Return the full listing exactly as it is written.

Collected material:
┏━━

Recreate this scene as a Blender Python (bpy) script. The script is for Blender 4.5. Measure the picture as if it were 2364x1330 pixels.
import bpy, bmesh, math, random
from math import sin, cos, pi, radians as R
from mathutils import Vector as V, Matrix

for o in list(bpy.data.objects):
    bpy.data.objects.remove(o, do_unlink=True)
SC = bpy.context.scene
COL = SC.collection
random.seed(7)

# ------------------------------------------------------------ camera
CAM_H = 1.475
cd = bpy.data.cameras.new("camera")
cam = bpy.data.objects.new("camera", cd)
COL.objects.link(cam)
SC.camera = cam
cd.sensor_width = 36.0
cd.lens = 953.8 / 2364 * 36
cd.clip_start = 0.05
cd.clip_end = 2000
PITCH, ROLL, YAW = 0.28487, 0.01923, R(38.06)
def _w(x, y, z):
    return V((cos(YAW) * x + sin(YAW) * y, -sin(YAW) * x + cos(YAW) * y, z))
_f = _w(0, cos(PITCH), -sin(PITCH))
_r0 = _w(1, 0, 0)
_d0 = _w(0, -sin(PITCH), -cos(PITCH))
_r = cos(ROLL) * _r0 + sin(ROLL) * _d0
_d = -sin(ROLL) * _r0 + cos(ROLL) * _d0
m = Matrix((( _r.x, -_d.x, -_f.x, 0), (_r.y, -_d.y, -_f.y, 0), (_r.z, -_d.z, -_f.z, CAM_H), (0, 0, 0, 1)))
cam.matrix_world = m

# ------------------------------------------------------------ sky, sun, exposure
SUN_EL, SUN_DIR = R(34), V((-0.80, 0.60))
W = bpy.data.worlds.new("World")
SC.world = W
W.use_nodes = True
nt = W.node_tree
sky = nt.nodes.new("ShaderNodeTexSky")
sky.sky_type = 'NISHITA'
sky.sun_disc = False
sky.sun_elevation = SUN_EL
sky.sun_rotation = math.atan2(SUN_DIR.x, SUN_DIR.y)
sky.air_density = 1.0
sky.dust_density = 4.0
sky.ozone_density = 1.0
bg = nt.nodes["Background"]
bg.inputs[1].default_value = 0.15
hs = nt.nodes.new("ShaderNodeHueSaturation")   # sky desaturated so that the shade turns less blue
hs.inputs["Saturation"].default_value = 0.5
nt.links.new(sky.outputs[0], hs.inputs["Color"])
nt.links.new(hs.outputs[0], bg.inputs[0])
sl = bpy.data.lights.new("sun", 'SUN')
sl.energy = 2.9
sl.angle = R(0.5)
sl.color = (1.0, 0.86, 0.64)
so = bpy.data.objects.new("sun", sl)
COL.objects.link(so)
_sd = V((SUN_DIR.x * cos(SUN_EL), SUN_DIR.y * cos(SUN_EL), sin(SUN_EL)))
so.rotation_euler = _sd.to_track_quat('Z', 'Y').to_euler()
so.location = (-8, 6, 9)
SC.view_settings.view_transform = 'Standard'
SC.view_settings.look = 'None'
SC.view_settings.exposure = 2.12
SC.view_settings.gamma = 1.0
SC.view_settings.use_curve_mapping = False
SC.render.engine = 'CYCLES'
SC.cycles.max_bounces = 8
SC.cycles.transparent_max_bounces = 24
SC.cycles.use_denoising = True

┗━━

Result:
Recreate this scene as a Blender Python (bpy) script. The script is for Blender 4.5. Measure the picture as if it were 2364x1330 pixels.
import bpy, bmesh, math, random
from math import sin, cos, pi, radians as R
from mathutils import Vector as V, Matrix

for o in list(bpy.data.objects):
    bpy.data.objects.remove(o, do_unlink=True)
SC = bpy.context.scene
COL = SC.collection
random.seed(7)

# ------------------------------------------------------------ camera
CAM_H = 1.475
cd = bpy.data.cameras.new("camera")
cam = bpy.data.objects.new("camera", cd)
COL.objects.link(cam)
SC.camera = cam
cd.sensor_width = 36.0
cd.lens = 953.8 / 2364 * 36
cd.clip_start = 0.05
cd.clip_end = 2000
PITCH, ROLL, YAW = 0.28487, 0.01923, R(38.06)
def _w(x, y, z):
    return V((cos(YAW) * x + sin(YAW) * y, -sin(YAW) * x + cos(YAW) * y, z))
_f = _w(0, cos(PITCH), -sin(PITCH))
_r0 = _w(1, 0, 0)
_d0 = _w(0, -sin(PITCH), -cos(PITCH))
_r = cos(ROLL) * _r0 + sin(ROLL) * _d0
_d = -sin(ROLL) * _r0 + cos(ROLL) * _d0
m = Matrix((( _r.x, -_d.x, -_f.x, 0), (_r.y, -_d.y, -_f.y, 0), (_r.z, -_d.z, -_f.z, CAM_H), (0, 0, 0, 1)))
cam.matrix_world = m

# ------------------------------------------------------------ sky, sun, exposure
SUN_EL, SUN_DIR = R(34), V((-0.80, 0.60))
W = bpy.data.worlds.new("World")
SC.world = W
W.use_nodes = True
nt = W.node_tree
sky = nt.nodes.new("ShaderNodeTexSky")
sky.sky_type = 'NISHITA'
sky.sun_disc = False
sky.sun_elevation = SUN_EL
sky.sun_rotation = math.atan2(SUN_DIR.x, SUN_DIR.y)
sky.air_density = 1.0
sky.dust_density = 4.0
sky.ozone_density = 1.0
bg = nt.nodes["Background"]
bg.inputs[1].default_value = 0.15
hs = nt.nodes.new("ShaderNodeHueSaturation")   # sky desaturated so that the shade turns less blue
hs.inputs["Saturation"].default_value = 0.5
nt.links.new(sky.outputs[0], hs.inputs["Color"])
nt.links.new(hs.outputs[0], bg.inputs[0])
sl = bpy.data.lights.new("sun", 'SUN')
sl.energy = 2.9
sl.angle = R(0.5)
sl.color = (1.0, 0.86, 0.64)
so = bpy.data.objects.new("sun", sl)
COL.objects.link(so)
_sd = V((SUN_DIR.x * cos(SUN_EL), SUN_DIR.y * cos(SUN_EL), sin(SUN_EL)))
so.rotation_euler = _sd.to_track_quat('Z', 'Y').to_euler()
so.location = (-8, 6, 9)
SC.view_settings.view_transform = 'Standard'
SC.view_settings.look = 'None'
SC.view_settings.exposure = 2.12
SC.view_settings.gamma = 1.0
SC.view_settings.use_curve_mapping = False
SC.render.engine = 'CYCLES'
SC.cycles.max_bounces = 8
SC.cycles.transparent_max_bounces = 24
SC.cycles.use_denoising = True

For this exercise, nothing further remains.